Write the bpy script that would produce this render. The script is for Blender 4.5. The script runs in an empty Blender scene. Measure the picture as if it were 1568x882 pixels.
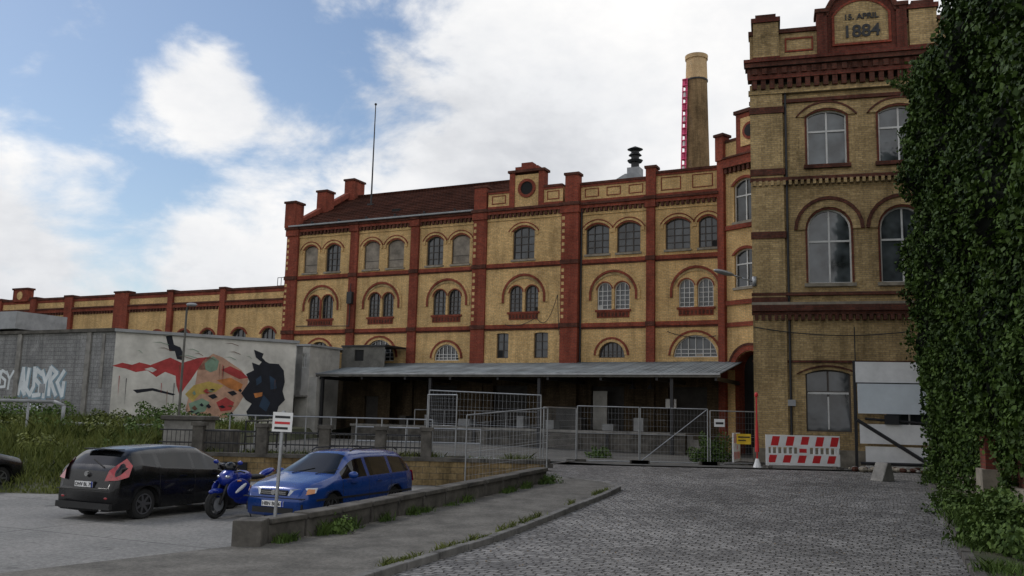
import bpy, math, random
import numpy as np
from mathutils import Vector, Matrix, noise
random.seed(7); rng=np.random.default_rng(7)
S=bpy.context.scene
S.view_settings.view_transform='Standard'; S.view_settings.look='None'; S.view_settings.exposure=0
COL=S.collection
# ------------------------------------------------------------------ materials
def nt(name):
    m=bpy.data.materials.new(name); m.use_nodes=True
    n=m.node_tree; b=n.nodes['Principled BSDF']; return m,n,b
def N(n,t,**k):
    x=n.nodes.new(t)
    for a,v in k.items():
        if a.startswith('i_'): x.inputs[a[2:].replace('_',' ')].default_value=v
        else: setattr(x,a,v)
    return x
def ramp(n,stops,fac):
    r=n.nodes.new('ShaderNodeValToRGB'); e=r.color_ramp.elements
    while len(e)<len(stops): e.new(0.5)
    for i,(p,c) in enumerate(stops):
        e[i].position=p; e[i].color=(c,c,c,1) if not isinstance(c,(tuple,list)) else (*c,1)
    n.links.new(fac,r.inputs[0]); return r
def mixc(n,a,b,fac,mode='MIX'):
    m=n.nodes.new('ShaderNodeMix'); m.data_type='RGBA'; m.blend_type=mode
    for s,v in ((6,a),(7,b),(0,fac)):
        if hasattr(v,'links'): n.links.new(v,m.inputs[s])
        elif s==0: m.inputs[0].default_value=v
        else: m.inputs[s].default_value=(*v,1)
    return m.outputs[2]
def plain(name,col,rough=.7,metal=0,var=.25,scale=2.,bump=0.,bscale=20,spec=None,coat=0):
    m,n,b=nt(name)
    tc=N(n,'ShaderNodeTexCoord')
    nz=N(n,'ShaderNodeTexNoise',i_Scale=scale,i_Detail=4.,i_Roughness=.65); n.links.new(tc.outputs['Object'],nz.inputs['Vector'])
    r=ramp(n,[(.3,1-var),(.7,1+var*.6)],nz.outputs['Fac'])
    n.links.new(mixc(n,col,r.outputs[0],1.,'MULTIPLY'),b.inputs['Base Color'])
    b.inputs['Roughness'].default_value=rough; b.inputs['Metallic'].default_value=metal
    if coat: b.inputs['Coat Weight'].default_value=coat; b.inputs['Coat Roughness'].default_value=.05
    if spec is not None: b.inputs['Specular IOR Level'].default_value=spec
    if bump:
        n2=N(n,'ShaderNodeTexNoise',i_Scale=bscale,i_Detail=3.); n.links.new(tc.outputs['Object'],n2.inputs['Vector'])
        bp=N(n,'ShaderNodeBump',i_Strength=bump,i_Distance=.02); n.links.new(n2.outputs['Fac'],bp.inputs['Height']); n.links.new(bp.outputs[0],b.inputs['Normal'])
    return m
def brick(name,c1,c2,mort,stain=.5,bw=.26,rh=.085,soot=None):
    m,n,b=nt(name); L=n.links.new
    tc=N(n,'ShaderNodeTexCoord'); sp=N(n,'ShaderNodeSeparateXYZ'); L(tc.outputs['Object'],sp.inputs[0])
    ad=N(n,'ShaderNodeMath',operation='ADD'); L(sp.outputs[0],ad.inputs[0]); L(sp.outputs[1],ad.inputs[1])
    cb=N(n,'ShaderNodeCombineXYZ'); L(ad.outputs[0],cb.inputs[0]); L(sp.outputs[2],cb.inputs[1])
    br=N(n,'ShaderNodeTexBrick'); L(cb.outputs[0],br.inputs['Vector'])
    br.inputs['Color1'].default_value=(*c1,1); br.inputs['Color2'].default_value=(*c2,1); br.inputs['Mortar'].default_value=(*mort,1)
    br.inputs['Scale'].default_value=1; br.inputs['Mortar Size'].default_value=.011; br.inputs['Brick Width'].default_value=bw; br.inputs['Row Height'].default_value=rh
    br.inputs['Mortar Smooth'].default_value=.3; br.inputs['Bias'].default_value=0
    nz=N(n,'ShaderNodeTexNoise',i_Scale=.35,i_Detail=6.,i_Roughness=.72); L(tc.outputs['Object'],nz.inputs['Vector'])
    r=ramp(n,[(.3,1-stain),(.58,1.1)],nz.outputs['Fac'])
    mp=N(n,'ShaderNodeMapping'); mp.inputs['Scale'].default_value=(2.2,2.2,.22); L(tc.outputs['Object'],mp.inputs[0])
    n3=N(n,'ShaderNodeTexNoise',i_Scale=1.,i_Detail=4.,i_Roughness=.65); L(mp.outputs[0],n3.inputs['Vector'])
    r3=ramp(n,[(.34,1-stain*.7),(.54,1.04)],n3.outputs['Fac'])
    n4=N(n,'ShaderNodeTexNoise',i_Scale=12.,i_Detail=2.); L(tc.outputs['Object'],n4.inputs['Vector'])
    r4=ramp(n,[(.3,.78),(.7,1.18)],n4.outputs['Fac'])
    c=mixc(n,br.outputs['Color'],r.outputs[0],1.,'MULTIPLY'); c=mixc(n,c,r3.outputs[0],1.,'MULTIPLY'); c=mixc(n,c,r4.outputs[0],1.,'MULTIPLY')
    L(c,b.inputs['Base Color']); b.inputs['Roughness'].default_value=.92; b.inputs['Specular IOR Level'].default_value=.12
    bp=N(n,'ShaderNodeBump',i_Strength=.5,i_Distance=.01); L(br.outputs['Fac'],bp.inputs['Height']); bp.invert=True; L(bp.outputs[0],b.inputs['Normal'])
    return m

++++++

(DIRECTIVE): Scan the listing above for the word "scene" and copy every line that holds it.

(THE RESPONSE):
Write the bpy script that would produce this render. The script is for Blender 4.5. The script runs in an empty Blender scene. Measure the picture as if it were 1568x882 pixels.
S=bpy.context.scene